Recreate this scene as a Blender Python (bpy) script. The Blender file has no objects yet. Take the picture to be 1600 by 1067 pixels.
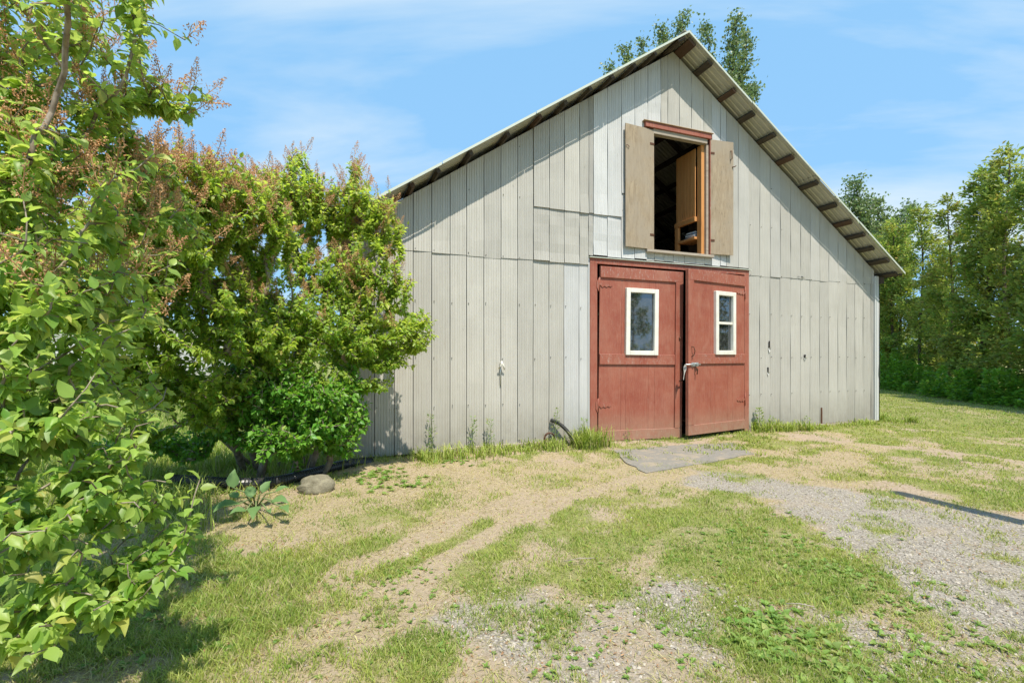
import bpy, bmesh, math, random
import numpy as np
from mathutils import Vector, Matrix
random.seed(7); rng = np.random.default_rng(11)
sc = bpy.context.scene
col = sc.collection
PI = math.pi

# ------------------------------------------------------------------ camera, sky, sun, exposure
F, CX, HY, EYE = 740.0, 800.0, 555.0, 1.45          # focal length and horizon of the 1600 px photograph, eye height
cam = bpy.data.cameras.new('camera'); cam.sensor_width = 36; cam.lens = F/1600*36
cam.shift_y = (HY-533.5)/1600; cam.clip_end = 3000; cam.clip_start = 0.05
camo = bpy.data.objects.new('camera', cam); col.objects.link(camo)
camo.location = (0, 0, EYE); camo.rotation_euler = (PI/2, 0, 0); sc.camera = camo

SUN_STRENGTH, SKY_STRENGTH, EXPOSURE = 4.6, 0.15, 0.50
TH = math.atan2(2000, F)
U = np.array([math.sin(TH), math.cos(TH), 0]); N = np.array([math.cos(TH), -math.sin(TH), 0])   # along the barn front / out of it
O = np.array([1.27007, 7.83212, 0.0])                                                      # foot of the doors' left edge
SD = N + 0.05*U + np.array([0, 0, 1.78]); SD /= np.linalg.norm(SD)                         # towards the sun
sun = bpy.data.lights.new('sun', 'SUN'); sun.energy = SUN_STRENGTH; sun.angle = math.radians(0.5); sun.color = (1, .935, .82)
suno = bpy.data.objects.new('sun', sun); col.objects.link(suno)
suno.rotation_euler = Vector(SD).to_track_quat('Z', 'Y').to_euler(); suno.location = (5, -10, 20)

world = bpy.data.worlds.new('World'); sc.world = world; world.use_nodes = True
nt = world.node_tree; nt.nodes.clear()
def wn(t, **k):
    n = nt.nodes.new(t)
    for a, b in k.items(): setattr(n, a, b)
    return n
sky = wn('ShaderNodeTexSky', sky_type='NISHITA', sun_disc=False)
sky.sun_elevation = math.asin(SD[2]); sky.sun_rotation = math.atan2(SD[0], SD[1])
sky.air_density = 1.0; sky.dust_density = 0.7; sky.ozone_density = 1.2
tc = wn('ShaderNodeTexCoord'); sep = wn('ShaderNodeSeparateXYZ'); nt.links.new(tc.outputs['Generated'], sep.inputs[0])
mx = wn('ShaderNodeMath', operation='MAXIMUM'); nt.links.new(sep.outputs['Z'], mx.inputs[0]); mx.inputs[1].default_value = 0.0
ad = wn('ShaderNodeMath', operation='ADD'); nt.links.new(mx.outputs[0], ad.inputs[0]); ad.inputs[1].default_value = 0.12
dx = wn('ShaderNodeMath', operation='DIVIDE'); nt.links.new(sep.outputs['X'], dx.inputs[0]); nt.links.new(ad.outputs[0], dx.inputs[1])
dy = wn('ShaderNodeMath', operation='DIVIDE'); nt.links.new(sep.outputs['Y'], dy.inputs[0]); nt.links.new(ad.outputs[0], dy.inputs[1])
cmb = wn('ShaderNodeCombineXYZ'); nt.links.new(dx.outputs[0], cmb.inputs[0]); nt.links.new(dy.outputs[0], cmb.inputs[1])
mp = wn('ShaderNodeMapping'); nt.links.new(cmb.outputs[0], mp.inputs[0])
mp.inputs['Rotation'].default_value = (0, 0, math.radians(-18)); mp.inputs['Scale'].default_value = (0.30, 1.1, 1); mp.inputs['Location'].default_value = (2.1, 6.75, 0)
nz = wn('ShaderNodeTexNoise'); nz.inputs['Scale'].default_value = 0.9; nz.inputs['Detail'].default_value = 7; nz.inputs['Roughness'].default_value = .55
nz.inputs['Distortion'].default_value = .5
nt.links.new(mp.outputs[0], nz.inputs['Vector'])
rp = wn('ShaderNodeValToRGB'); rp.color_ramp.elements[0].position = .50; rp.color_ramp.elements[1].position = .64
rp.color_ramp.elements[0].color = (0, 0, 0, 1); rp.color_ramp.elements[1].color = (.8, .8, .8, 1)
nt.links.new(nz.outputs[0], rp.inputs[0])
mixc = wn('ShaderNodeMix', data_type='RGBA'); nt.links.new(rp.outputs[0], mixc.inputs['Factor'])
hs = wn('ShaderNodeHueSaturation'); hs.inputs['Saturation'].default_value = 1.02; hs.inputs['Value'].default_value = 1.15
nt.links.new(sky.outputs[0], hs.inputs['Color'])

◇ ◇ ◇

Brief >>
Please take the lines from the beginning of the data above through the line holding "(5, -10, 20)" and transcribe them exactly, without any pictures.

Full solution >>
Recreate this scene as a Blender Python (bpy) script. The Blender file has no objects yet. Take the picture to be 1600 by 1067 pixels.
import bpy, bmesh, math, random
import numpy as np
from mathutils import Vector, Matrix
random.seed(7); rng = np.random.default_rng(11)
sc = bpy.context.scene
col = sc.collection
PI = math.pi

# ------------------------------------------------------------------ camera, sky, sun, exposure
F, CX, HY, EYE = 740.0, 800.0, 555.0, 1.45          # focal length and horizon of the 1600 px photograph, eye height
cam = bpy.data.cameras.new('camera'); cam.sensor_width = 36; cam.lens = F/1600*36
cam.shift_y = (HY-533.5)/1600; cam.clip_end = 3000; cam.clip_start = 0.05
camo = bpy.data.objects.new('camera', cam); col.objects.link(camo)
camo.location = (0, 0, EYE); camo.rotation_euler = (PI/2, 0, 0); sc.camera = camo

SUN_STRENGTH, SKY_STRENGTH, EXPOSURE = 4.6, 0.15, 0.50
TH = math.atan2(2000, F)
U = np.array([math.sin(TH), math.cos(TH), 0]); N = np.array([math.cos(TH), -math.sin(TH), 0])   # along the barn front / out of it
O = np.array([1.27007, 7.83212, 0.0])                                                      # foot of the doors' left edge
SD = N + 0.05*U + np.array([0, 0, 1.78]); SD /= np.linalg.norm(SD)                         # towards the sun
sun = bpy.data.lights.new('sun', 'SUN'); sun.energy = SUN_STRENGTH; sun.angle = math.radians(0.5); sun.color = (1, .935, .82)
suno = bpy.data.objects.new('sun', sun); col.objects.link(suno)
suno.rotation_euler = Vector(SD).to_track_quat('Z', 'Y').to_euler(); suno.location = (5, -10, 20)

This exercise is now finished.